What to do
Reproduce, exactly and in full, the lines from the one with "Build this scene" through the one with "except Exception as e: print(e)" in the data below; drop pictures.

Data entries
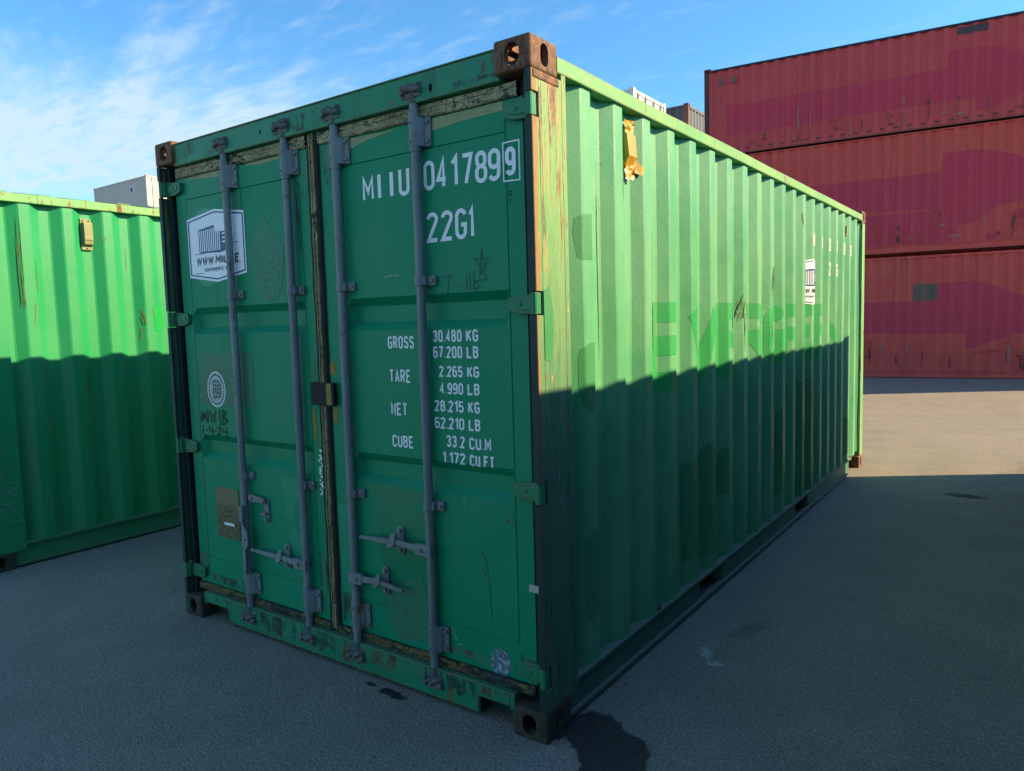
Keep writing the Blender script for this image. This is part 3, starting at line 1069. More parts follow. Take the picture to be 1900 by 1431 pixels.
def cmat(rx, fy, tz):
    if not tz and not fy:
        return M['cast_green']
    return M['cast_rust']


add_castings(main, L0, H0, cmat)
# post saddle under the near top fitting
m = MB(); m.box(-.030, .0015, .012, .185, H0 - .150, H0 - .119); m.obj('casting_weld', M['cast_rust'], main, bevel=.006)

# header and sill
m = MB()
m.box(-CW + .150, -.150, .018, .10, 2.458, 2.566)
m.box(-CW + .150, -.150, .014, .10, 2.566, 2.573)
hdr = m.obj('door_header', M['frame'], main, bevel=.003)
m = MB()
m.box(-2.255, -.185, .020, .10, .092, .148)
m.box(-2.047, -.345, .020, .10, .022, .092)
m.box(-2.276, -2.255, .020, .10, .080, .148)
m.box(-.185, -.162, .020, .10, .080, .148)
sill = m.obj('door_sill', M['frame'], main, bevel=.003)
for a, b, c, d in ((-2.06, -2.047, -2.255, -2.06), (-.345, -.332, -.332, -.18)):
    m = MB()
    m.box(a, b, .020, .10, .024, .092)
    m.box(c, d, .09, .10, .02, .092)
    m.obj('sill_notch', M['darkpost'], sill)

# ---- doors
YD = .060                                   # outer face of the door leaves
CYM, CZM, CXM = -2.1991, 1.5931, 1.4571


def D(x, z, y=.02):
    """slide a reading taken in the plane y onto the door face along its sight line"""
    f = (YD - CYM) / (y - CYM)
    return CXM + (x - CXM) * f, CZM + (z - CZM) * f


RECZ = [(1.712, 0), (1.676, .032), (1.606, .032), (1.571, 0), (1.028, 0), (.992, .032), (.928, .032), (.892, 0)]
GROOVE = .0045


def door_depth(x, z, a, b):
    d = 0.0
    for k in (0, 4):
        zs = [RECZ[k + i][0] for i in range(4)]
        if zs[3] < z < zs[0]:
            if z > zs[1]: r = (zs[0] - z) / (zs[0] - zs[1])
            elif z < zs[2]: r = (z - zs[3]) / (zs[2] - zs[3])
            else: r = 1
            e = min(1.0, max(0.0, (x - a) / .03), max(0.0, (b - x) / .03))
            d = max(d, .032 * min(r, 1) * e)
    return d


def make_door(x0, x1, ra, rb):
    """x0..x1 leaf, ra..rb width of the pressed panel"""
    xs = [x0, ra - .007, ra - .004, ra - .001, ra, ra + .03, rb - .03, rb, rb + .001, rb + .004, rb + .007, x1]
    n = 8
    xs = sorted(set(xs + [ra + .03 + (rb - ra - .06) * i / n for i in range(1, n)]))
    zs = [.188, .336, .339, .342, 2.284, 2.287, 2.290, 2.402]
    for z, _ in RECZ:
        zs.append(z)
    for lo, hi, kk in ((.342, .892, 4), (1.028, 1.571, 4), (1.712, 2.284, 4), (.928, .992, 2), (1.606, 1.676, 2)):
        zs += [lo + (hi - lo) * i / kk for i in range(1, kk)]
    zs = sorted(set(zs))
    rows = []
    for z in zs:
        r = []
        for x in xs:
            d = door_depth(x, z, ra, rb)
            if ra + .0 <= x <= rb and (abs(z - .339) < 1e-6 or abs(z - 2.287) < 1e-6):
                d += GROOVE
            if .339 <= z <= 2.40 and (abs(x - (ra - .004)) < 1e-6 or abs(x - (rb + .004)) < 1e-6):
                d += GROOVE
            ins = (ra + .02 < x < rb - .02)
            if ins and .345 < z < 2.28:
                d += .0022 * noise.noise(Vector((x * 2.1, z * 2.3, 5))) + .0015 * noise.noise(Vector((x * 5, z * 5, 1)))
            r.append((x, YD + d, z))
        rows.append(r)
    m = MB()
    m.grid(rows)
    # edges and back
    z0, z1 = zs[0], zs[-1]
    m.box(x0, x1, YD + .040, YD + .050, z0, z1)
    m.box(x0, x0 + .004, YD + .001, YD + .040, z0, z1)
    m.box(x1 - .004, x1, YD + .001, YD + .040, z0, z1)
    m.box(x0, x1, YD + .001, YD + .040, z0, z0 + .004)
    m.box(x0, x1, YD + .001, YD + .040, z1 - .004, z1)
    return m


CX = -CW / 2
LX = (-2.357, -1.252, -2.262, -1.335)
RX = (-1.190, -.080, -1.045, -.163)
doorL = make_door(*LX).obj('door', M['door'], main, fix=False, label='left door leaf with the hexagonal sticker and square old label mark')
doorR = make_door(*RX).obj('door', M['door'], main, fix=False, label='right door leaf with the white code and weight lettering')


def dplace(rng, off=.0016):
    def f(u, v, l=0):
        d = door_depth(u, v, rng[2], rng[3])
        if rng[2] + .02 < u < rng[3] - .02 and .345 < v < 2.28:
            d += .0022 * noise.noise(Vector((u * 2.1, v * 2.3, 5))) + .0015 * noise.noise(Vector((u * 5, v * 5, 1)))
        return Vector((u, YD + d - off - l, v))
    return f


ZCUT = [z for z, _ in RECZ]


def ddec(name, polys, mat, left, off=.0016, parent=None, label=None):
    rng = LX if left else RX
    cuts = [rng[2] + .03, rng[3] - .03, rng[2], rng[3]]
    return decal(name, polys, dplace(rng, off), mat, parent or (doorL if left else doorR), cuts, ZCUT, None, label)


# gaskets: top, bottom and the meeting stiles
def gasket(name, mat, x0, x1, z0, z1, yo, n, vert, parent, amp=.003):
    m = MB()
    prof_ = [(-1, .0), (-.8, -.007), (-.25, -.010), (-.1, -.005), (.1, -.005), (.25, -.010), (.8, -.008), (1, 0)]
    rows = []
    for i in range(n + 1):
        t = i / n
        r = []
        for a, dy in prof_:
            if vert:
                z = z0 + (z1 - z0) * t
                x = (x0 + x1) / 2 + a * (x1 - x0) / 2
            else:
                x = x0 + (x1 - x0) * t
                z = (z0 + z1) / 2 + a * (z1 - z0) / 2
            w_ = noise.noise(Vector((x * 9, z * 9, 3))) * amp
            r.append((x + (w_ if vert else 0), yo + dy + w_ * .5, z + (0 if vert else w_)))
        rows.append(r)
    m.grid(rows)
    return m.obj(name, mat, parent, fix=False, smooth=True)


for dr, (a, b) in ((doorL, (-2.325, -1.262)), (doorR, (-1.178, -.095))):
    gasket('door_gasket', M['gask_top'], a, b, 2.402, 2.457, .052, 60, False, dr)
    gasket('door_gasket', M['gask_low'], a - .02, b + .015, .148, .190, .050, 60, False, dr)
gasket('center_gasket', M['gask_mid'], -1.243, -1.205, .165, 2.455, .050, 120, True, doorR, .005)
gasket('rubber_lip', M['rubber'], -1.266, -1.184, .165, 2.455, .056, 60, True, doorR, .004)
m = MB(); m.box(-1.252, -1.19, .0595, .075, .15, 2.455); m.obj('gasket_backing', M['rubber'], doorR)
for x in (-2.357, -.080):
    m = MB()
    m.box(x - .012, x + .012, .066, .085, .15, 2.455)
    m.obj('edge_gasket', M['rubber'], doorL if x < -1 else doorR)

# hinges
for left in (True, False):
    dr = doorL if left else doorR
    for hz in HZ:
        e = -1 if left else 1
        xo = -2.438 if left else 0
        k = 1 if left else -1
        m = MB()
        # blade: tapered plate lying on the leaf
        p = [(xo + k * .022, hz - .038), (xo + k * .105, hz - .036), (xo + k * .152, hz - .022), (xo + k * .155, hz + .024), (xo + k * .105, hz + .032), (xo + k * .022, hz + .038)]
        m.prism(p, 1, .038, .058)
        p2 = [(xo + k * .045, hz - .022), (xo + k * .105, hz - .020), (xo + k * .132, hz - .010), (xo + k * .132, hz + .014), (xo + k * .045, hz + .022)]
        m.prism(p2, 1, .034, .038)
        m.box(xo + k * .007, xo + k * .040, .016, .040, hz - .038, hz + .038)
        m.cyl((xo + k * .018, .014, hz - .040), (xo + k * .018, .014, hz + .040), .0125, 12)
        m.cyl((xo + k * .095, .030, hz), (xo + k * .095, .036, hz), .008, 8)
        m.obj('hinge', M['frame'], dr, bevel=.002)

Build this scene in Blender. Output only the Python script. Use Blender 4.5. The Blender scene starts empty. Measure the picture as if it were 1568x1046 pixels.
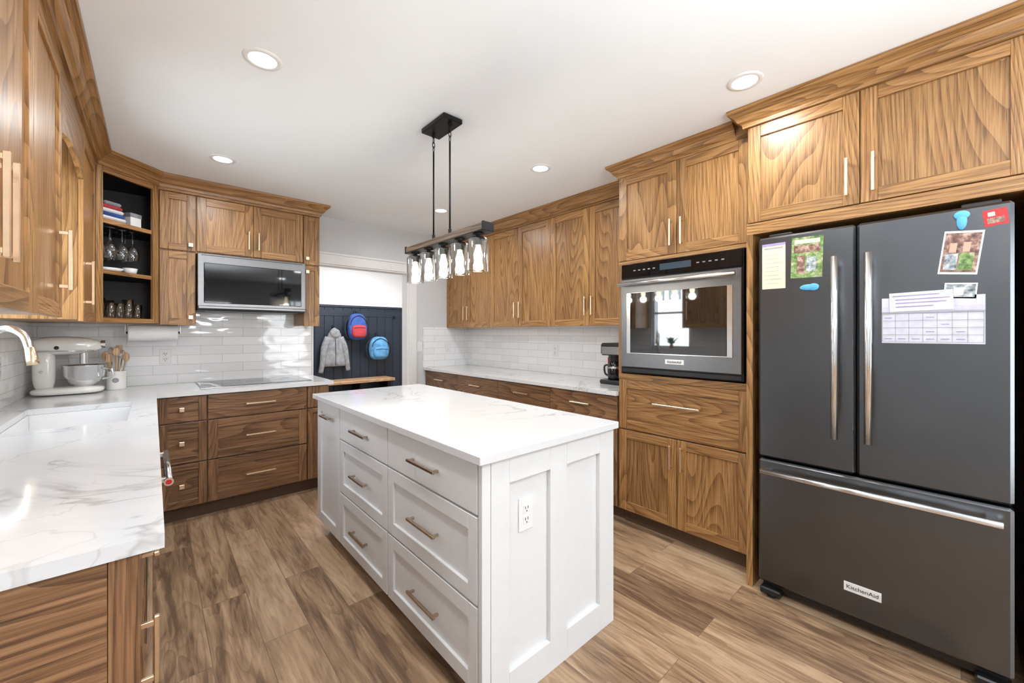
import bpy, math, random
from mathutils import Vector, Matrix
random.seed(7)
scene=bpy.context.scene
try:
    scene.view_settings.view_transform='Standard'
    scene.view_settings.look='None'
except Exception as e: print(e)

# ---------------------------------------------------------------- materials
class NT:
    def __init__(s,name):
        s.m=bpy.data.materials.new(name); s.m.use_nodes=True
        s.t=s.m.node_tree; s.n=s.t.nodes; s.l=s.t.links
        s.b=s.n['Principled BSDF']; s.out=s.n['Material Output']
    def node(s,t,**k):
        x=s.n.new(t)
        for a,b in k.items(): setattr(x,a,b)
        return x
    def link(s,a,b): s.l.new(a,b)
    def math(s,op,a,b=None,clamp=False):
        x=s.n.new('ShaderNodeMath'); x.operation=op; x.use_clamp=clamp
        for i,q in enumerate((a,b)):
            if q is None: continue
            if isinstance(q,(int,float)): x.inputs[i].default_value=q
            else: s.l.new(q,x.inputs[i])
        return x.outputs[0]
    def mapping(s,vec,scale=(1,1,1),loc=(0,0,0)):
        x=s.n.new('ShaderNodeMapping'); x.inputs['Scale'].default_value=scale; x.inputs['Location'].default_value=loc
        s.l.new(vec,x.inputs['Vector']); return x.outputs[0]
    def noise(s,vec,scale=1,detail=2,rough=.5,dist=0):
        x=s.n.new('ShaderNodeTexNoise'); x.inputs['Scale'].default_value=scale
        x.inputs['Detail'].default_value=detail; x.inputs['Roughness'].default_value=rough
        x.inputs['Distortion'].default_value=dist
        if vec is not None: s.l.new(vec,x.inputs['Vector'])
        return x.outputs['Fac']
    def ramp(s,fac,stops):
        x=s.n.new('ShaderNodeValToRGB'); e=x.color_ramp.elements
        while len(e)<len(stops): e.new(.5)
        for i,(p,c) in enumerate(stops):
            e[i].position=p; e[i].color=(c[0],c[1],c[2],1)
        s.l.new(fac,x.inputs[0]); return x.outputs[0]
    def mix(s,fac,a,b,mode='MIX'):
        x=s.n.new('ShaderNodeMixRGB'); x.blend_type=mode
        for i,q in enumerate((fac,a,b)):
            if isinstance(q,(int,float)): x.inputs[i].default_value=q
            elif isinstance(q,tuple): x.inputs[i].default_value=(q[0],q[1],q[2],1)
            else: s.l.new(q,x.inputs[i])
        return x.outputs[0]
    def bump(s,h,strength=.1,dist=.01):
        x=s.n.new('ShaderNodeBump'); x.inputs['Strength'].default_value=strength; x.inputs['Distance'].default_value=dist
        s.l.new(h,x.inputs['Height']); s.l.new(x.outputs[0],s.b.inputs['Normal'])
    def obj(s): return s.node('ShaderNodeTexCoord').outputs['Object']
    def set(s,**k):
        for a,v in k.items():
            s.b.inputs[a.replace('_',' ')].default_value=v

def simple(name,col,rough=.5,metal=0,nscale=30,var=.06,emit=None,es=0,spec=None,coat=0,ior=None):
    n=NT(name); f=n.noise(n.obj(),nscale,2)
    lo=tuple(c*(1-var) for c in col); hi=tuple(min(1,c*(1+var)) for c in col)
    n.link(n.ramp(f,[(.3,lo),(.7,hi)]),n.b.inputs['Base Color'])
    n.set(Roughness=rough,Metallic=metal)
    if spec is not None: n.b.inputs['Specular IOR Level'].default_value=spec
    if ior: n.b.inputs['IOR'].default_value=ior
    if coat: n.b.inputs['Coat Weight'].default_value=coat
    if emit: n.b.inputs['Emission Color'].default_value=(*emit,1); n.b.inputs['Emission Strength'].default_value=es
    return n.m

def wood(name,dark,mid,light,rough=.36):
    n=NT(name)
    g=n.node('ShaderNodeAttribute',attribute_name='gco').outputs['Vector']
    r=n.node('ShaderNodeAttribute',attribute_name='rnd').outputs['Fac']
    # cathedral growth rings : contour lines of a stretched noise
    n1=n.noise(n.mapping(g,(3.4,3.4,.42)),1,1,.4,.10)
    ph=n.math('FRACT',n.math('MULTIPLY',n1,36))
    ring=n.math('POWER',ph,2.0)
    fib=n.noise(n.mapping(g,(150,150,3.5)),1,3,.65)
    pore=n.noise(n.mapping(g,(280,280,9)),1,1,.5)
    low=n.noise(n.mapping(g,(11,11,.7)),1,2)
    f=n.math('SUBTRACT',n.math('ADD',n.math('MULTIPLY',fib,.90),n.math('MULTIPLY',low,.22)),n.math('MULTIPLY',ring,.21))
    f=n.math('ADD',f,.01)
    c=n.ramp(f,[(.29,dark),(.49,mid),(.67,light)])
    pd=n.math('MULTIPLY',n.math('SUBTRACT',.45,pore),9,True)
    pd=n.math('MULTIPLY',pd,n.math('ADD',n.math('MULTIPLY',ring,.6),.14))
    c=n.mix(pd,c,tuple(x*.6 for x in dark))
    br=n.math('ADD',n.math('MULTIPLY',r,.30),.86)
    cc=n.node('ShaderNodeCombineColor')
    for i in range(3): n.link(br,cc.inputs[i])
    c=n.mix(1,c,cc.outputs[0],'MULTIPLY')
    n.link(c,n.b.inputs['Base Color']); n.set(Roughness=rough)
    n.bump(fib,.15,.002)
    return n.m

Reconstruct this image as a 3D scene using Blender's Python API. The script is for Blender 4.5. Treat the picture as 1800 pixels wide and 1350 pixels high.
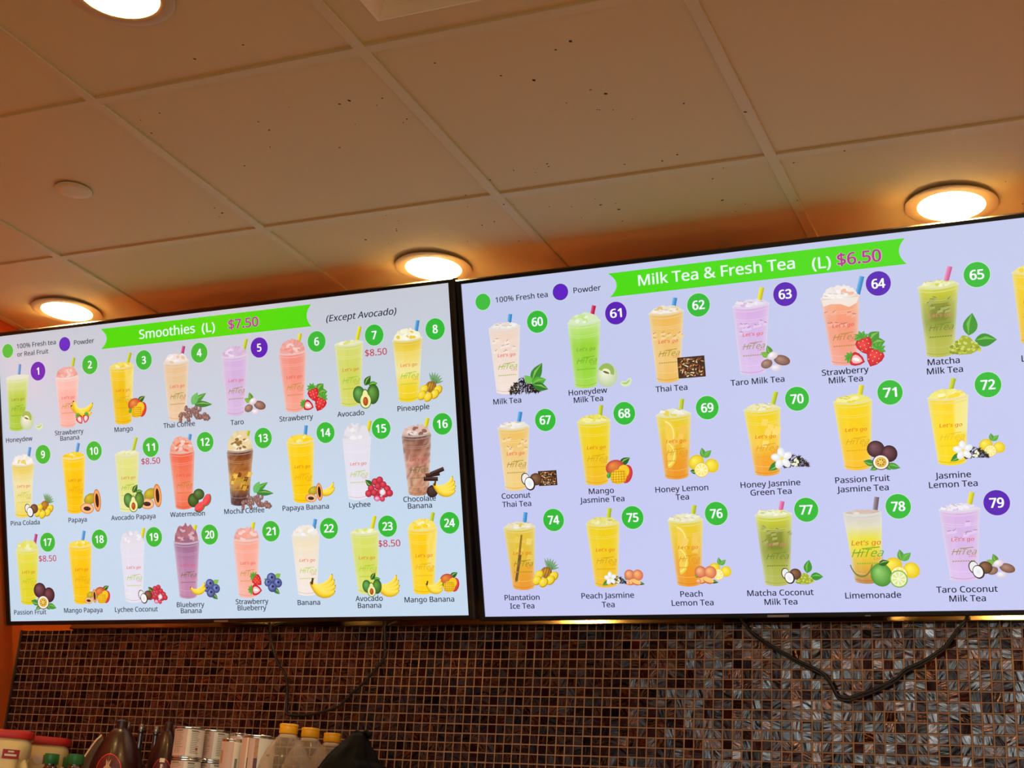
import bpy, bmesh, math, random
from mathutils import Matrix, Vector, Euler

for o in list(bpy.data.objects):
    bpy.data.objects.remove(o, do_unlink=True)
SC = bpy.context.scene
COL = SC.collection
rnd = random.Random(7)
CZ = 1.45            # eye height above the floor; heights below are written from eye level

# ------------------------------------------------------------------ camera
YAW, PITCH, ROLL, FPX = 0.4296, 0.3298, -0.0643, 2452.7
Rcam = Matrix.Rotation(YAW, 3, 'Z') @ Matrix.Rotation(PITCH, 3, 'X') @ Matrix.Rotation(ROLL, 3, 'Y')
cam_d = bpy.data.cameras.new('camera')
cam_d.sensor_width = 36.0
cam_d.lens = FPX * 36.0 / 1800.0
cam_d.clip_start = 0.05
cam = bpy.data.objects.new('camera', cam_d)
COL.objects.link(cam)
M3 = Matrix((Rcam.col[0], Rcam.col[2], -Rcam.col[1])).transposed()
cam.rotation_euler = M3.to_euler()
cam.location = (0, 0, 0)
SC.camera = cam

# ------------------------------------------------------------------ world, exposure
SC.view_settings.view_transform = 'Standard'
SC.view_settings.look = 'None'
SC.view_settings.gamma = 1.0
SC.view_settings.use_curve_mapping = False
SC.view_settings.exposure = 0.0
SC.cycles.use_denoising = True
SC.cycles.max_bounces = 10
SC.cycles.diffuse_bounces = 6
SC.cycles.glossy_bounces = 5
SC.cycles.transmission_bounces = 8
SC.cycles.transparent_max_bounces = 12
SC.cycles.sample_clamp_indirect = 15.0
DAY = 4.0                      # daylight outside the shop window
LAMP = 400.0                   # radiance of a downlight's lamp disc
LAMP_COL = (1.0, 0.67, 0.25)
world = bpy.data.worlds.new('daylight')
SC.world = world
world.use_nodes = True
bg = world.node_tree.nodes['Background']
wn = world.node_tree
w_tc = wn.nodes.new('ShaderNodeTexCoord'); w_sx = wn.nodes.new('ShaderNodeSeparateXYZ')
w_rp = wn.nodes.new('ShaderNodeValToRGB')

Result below
Build this scene in Blender. Output only the Python script. Use Blender 4.5. The Blender scene starts empty. Measure the picture as if it were 1568x1046 pixels.
import bpy, math, random
from mathutils import Vector, Matrix
random.seed(7)
scene=bpy.context.scene
try:
    scene.view_settings.view_transform='Standard'
    scene.view_settings.look='None'
except Exception as e: print(e)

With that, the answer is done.